Butano Creek Channel Reconnection and Resilience Project

This multi-objective project addresses critical fish passage, water quality and flood risk challenges affecting Butano Creek, Pescadero Marsh and Lagoon and the surrounding community of Pescadero in unincorporated San Mateo County.

Anthropogenic disturbances to the watershed have significantly increased sediment delivery to Butano Creek and the Pescadero Marsh. In large portions of the project reach, the creek channel no longer existed due to sediment accumulation filling the channel to the top of its banks, and subsequent establishment of vegetation on top of the accumulated sediment. The resulting condition was nearly impassable for anadromous salmonids and other native fish species. The limited fish passage through this reach was of particular concern for populations of endangered Central California Coast Coho Salmon (Oncorhynchus kisutch) and threatened Central California Coast Steelhead (O. mykiss). Compounding these challenges were the regular development of high levels of anoxia in Butano Marsh which caused devastating annual fish fills in Pescadero Lagoon during natural breaching events in late fall and early winter. The loss of Butano Creek’s conveyance capacity also caused chronic flooding of Pescadero Creek Road, disconnecting the town from its main access route and emergency services following even small rain events.

To address these problems, the project excavated accumulated sediment from the Butano Creek channel to re-establish fish passage between the estuary and the watershed, and to reduce flooding of Pescadero Creek Road during low magnitude, frequently occurring flood events. The excavated sediment was beneficially re-used to selectively fill portions of Butano Marsh including relic agricultural ditches, borrow pits, and other man-made low spots that generated anoxic conditions and allowed the anoxic water to rapidly drain from the marsh into the lagoon during breaches.

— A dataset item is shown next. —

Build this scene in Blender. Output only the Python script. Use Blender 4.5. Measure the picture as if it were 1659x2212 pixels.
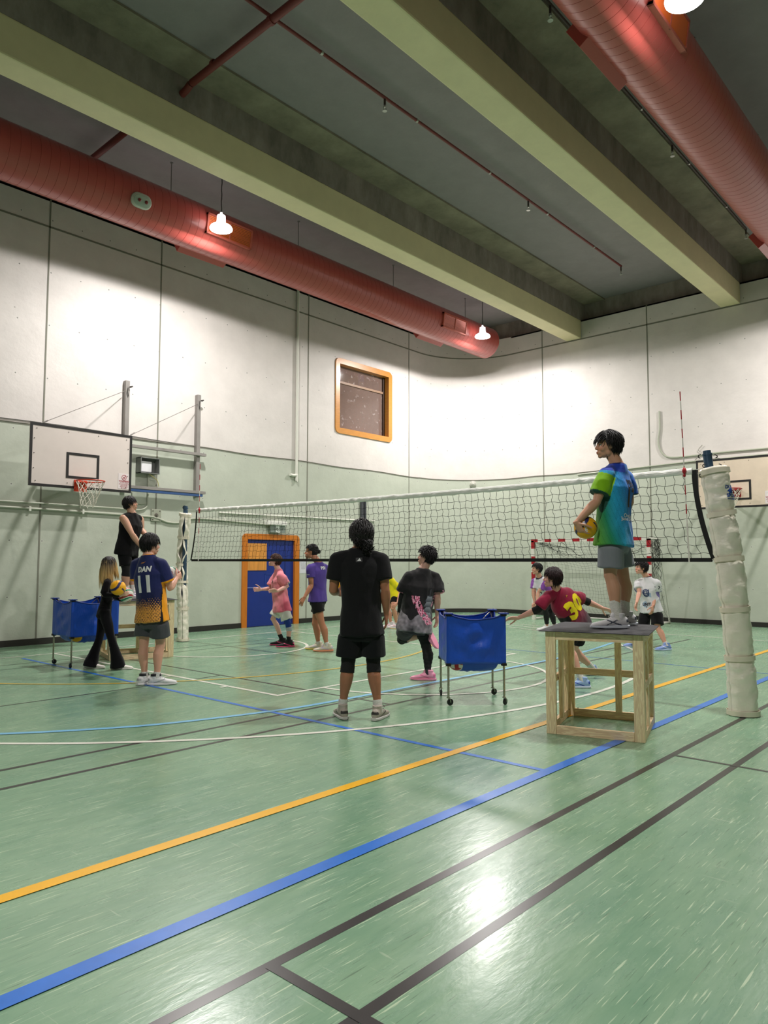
import bpy, bmesh, math, random
import numpy as np
from mathutils import Vector, Matrix, noise
from mathutils.bvhtree import BVHTree
random.seed(7)
for _o in list(bpy.data.objects): bpy.data.objects.remove(_o)
SC = bpy.context.scene; COL = SC.collection
PI = math.pi

# ------------------------------------------------------------------ camera, world, lights, exposure
F_PX, YAW, PITCH, ROLL, EYE = 1575.2, 0.730133538, 0.0686994, -0.00191213, 1.52
CX, CY = 829.5, 1106.0
_f = Vector((math.cos(PITCH)*math.cos(YAW), math.cos(PITCH)*math.sin(YAW), math.sin(PITCH)))
_r = Vector((math.sin(YAW), -math.cos(YAW), 0)); _d = _f.cross(_r)
CR = _r*math.cos(ROLL)+_d*math.sin(ROLL); CD = -_r*math.sin(ROLL)+_d*math.cos(ROLL); CF = _f
HD = Vector((math.cos(YAW), math.sin(YAW), 0)); RT = Vector((math.sin(YAW), -math.cos(YAW), 0))
cam_d = bpy.data.cameras.new('camera'); cam = bpy.data.objects.new('camera', cam_d); COL.objects.link(cam)
cam_d.sensor_fit = 'VERTICAL'; cam_d.sensor_height = 24.0; cam_d.lens = 24.0*F_PX/2212.0
cam_d.clip_end = 100; cam_d.clip_start = 0.05
cam.matrix_world = Matrix(((CR.x, -CD.x, -CF.x, 0), (CR.y, -CD.y, -CF.y, 0), (CR.z, -CD.z, -CF.z, EYE), (0, 0, 0, 1)))
SC.camera = cam
w = bpy.data.worlds.new('world'); SC.world = w; w.use_nodes = True
w.node_tree.nodes['Background'].inputs[0].default_value = (0.75, 0.8, 0.9, 1)
w.node_tree.nodes['Background'].inputs[1].default_value = 0.02
SC.view_settings.view_transform = 'Standard'; SC.view_settings.look = 'None'
SC.view_settings.gamma = 1.0; SC.view_settings.use_curve_mapping = False
SC.view_settings.exposure = 0.0
LAMP_W = 238.0
LAMPS = [(7.75, 11.0, 7.68), (16.3, 11.0, 7.66), (7.75, 2.58, 7.62), (16.3, 2.58, 7.62), (-0.8, 2.58, 7.62)]
LAMP_C = (1.0, 0.96, 0.925)

# ------------------------------------------------------------------ measuring helpers: pixel of the photograph -> point in the hall
def ray(u, v):
    return CR*((u-CX)/F_PX)+CD*((v-CY)/F_PX)+CF
def on_z(u, v, z=0.0):
    d = ray(u, v); return Vector((0, 0, EYE))+d*((z-EYE)/d.z)
def on_y(u, v, y):
    d = ray(u, v); return Vector((0, 0, EYE))+d*(y/d.y)
def on_x(u, v, x):
    d = ray(u, v); return Vector((0, 0, EYE))+d*(x/d.x)
def at_depth(u, v, D):
    d = ray(u, v); return Vector((0, 0, EYE))+d*(D/d.dot(HD))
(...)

These actions restored salmonid access to the watershed’s spawning habitat, providing escape and refuge during times of low water quality in the marsh, and reduced the conditions that create anoxic water and drive fish kills. cbec served as the prime consultant on the project, managing efforts of four other entities. cbec’s field reconnaissance team conducted extensive topographic and bathymetric surveys, then leveraged this data to develop a 2-D hydrodynamic and sediment transport model to inform restoration designs. Other efforts included development of plansets, basis of design reports, and cost estimates, permitting support and bid support, and construction supervision. Construction was completed in 2019 with monitoring ongoing.